A. The Metaphysical Mapping of Landscape as a Cosmogeography

The concept of the metaphysical mapping of landscape is understood as the perception and interpretation of landscape in metaphysical terms. The physical structure of the landscape and its evocative qualities become a stimulus to conceptualizing the landscape in terms of a cosmology. The landscape, therefore, acts as a means of grounding a metaphysical vision by creating a relationship between this vision and a unified body of geographical formations that is perceived as revealing or embodying this cosmology. An interpretation of landscape along these lines is described as cosmogeographic because it correlates a cosmographic as well as a geographical description of phenomena. It embodies a cosmography because in it constitution of a conception of cosmic order understood in metaphysical and cosmological terms. It is geographic in its employment of geographical forms as a primary mode of embodying these ideas. In embodying cosmological conceptions through geographical forms, it is, therefore, described as cosmogeographic2.

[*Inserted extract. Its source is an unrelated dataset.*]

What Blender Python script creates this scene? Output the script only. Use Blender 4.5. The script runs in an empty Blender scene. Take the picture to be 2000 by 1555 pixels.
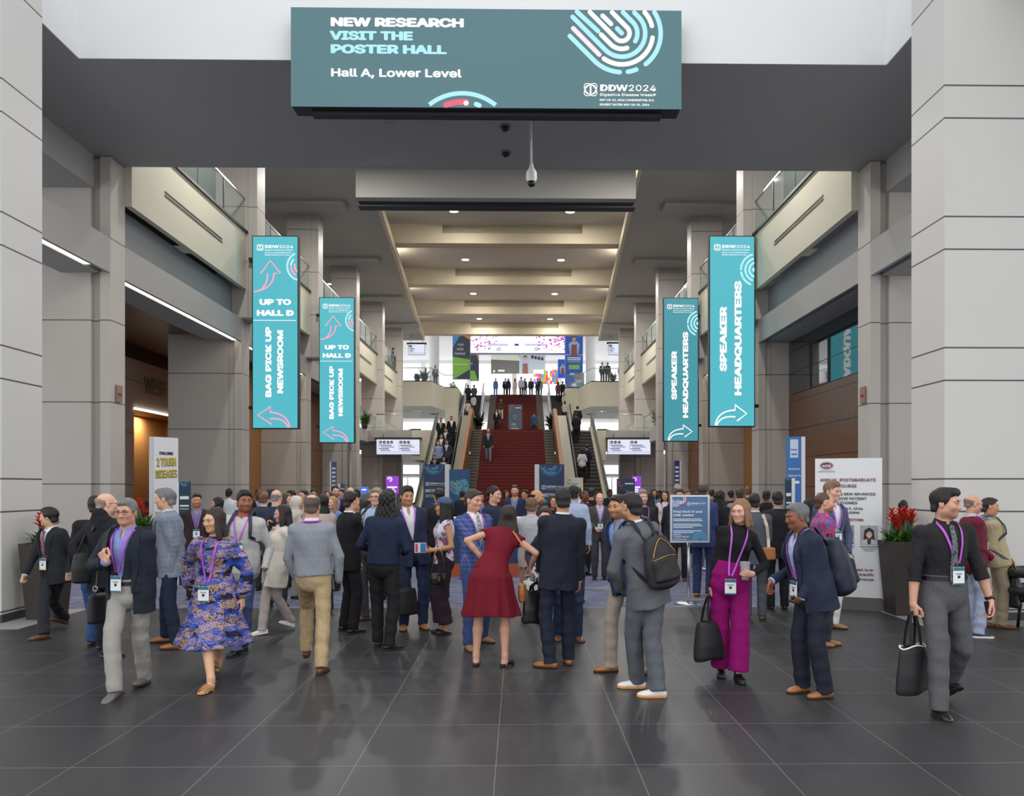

2 These concepts bear some relationship to conceptions on the interpretation of space developed in archeology and philosophy which emphasize the character of space as a subjectively realized rather than as an objective form. Notable examples of these are Gaston Bachelard, The Poetics of Space, trans. Maria Jolas (Boston: Beacon Press, 1994)which emphasizes the imaginative reworking of intimate, particularly domestic spaces, Christopher Tilley, The Phenomenology of Landscape(Oxford: Berg, 1994) which, like his other works, builds on phenomenology and hermeneutics, particularly Heidegerrean,in developing a conception of relationships with landscape as dialectical processes in which geographical forms and the organicity of the human being are mutually implicated, Paul Deveroux, The Sacred Place: The Ancient Origin of Holy and Mystical Sites (London:Cassell,2000)which develops the concept of mind-mapping in explaining the mind as assimilating newly encountered spaces into already internalized geographies, a process that integrates an innate sensitivity to places that manifest peculiar atmospheres that inspires their categorization as sacred; Wendy Ashmore and Bernard Knapp,Ed.,Archeologies of Landscape: Contemporary Perspectives(Oxford:Blackwell,1999)constructs a continuum representing modes of investment of meaning in landscape, as “ideational”-embodying discursive forms and could therefore be “conceptualized”- embodying symbolic meaning but unmarked by human engineering and “constructed”-created through human engineering. These categories open up into further conceptualizations of “landscape as memory”- encoding a society’s developing cosmological and historical consciousness, “landscape as identity”- indicating relationships between spatial cognition and sociocultural identity, “landscape as social order”-central to the dynamics of inter-personal relations within society and “landscape as transformation”-the fundamental reconstitution over time of the interpretive frameworks that give meaning to landscapes.